Embora a reeleição tenha a sua lógica, ela não funciona no Brasil, gerando riscos e inconvenientes de toda espécie. Governar exige atender, mas também contrariar interesses. Dizer “não” é, por vezes, mais difícil e tão importante do que dizer “sim”. Não raramente, governar também exige a adoção de políticas públicas impopulares no curto prazo, como a redução das despesas públicas, com o fim de colher benefícios a longo prazo, no caso, a diminuição do déficit fiscal e a redução de juros. A ambição de ser reeleito pode turvar a capacidade do dirigente de tomar as medidas necessárias para o benefício do país e que contrariem interesses especiais ou aspirações momentâneas.

A ocupação do cargo de presidente, ou seja, de mandatário maior da República, parece ainda favorecer o culto à personalidade, o que prejudica o senso crítico não só dos governantes como dos governados. O poder de fato corrompe. Não digo aqui no sentido menos nobre, de receber suborno, mas sim de nublar a capacidade de discernimento de quem o exerce. Isso pode parecer exagero, mas, na história recente do Brasil, tivemos um ex-presidente, da esquerda, que, certa feita, afirmou não ser mais “um ser humano, mas uma ideia”, e, na direita, temos um presidente que é chamado por seus apoiadores de “mito” e que, aparenta, por vezes, acreditar em uma suposta infalibilidade pessoal, ainda que os fatos o desmintam a todo momento.

Se a eleição ao cargo de presidente pode gerar esse tipo de efeito, a reeleição pode multiplicá-lo.
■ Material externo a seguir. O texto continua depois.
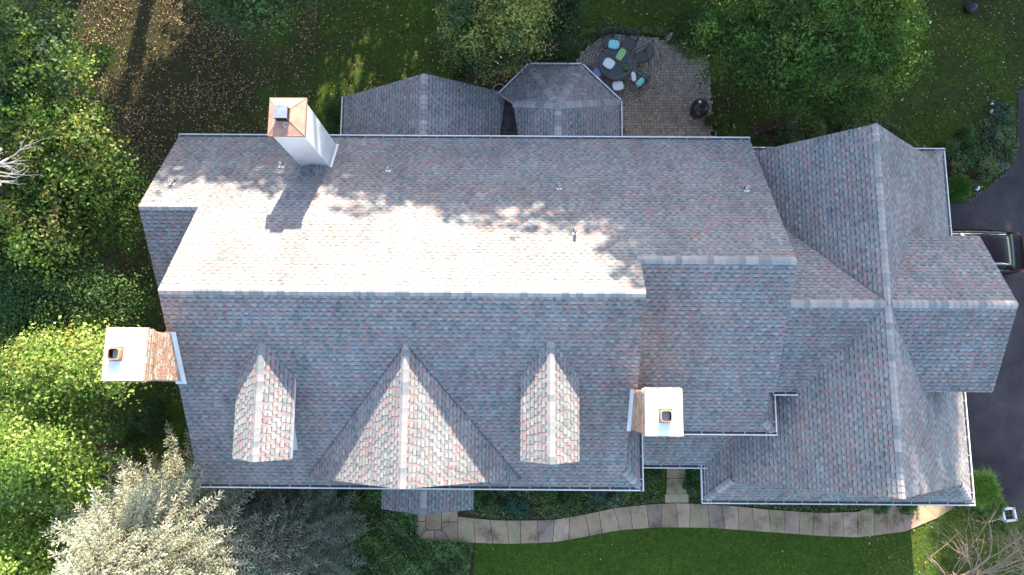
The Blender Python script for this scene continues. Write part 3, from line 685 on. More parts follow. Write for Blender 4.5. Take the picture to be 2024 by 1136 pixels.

Claro que uma dose salutar de autoceticismo talvez fosse suficiente para fazer cessar delírios da espécie, mas o desenho institucional está errado quando favorece esse tipo de pensamento em algumas lideranças e também nos liderados.

A reeleição favorece o surgimento de candidatos a caudilhos ou a ditadores. Sempre haverá a tentação de um terceiro e de um quarto mandato. Já vimos isso na América Latina com Chávez e Evo Morales. A América Latina é um continente fértil para o surgimento de lideranças populistas, à esquerda ou à direita, que reputam imprescindível a sua perpetuação no poder, supostamente em benefício do povo, mas, na realidade, deles mesmos.

Não raramente candidatos à Presidência passam a campanha eleitoral propondo o fim da reeleição para, depois de assumirem o cargo, abraçarem a possibilidade. Esse foi o caso, aliás, do atual mandatário brasileiro. Então essa é uma reforma que precisa ser proposta logo no início do mandato do presidente eleito. Se houver, por exemplo, renovação nas eleições de 2022, é algo que deveria ser apresentado pelo eleito já em janeiro ou fevereiro de 2023. Para essa emenda, há uma opção de estender de quatro para cinco anos o mandato da chefia do Executivo e que poderia valer a partir da eleição seguinte, de 2026, ou seja, não caberia aumentar o período do mandato em curso. Mas o fundamental mesmo é acabar com a reeleição para cargos no Executivo. Precisa ser forte para abdicar do poder. Precisa ser um estadista.

Em suma, nos países democráticos, com instituições mais consolidadas, a reeleição dos cargos do Executivo não é um grande problema. Na América Latina, onde a estabilidade institucional ainda está em construção, a reeleição é de todo inconveniente, como a história nos tem ensinado. Deve ser suprimida como o primeiro remédio contra os riscos autoritários ou de desvio de poder. No próximo artigo, falarei sobre outras propostas que visam afastar esses mesmos riscos e, assim, fortalecer a democracia.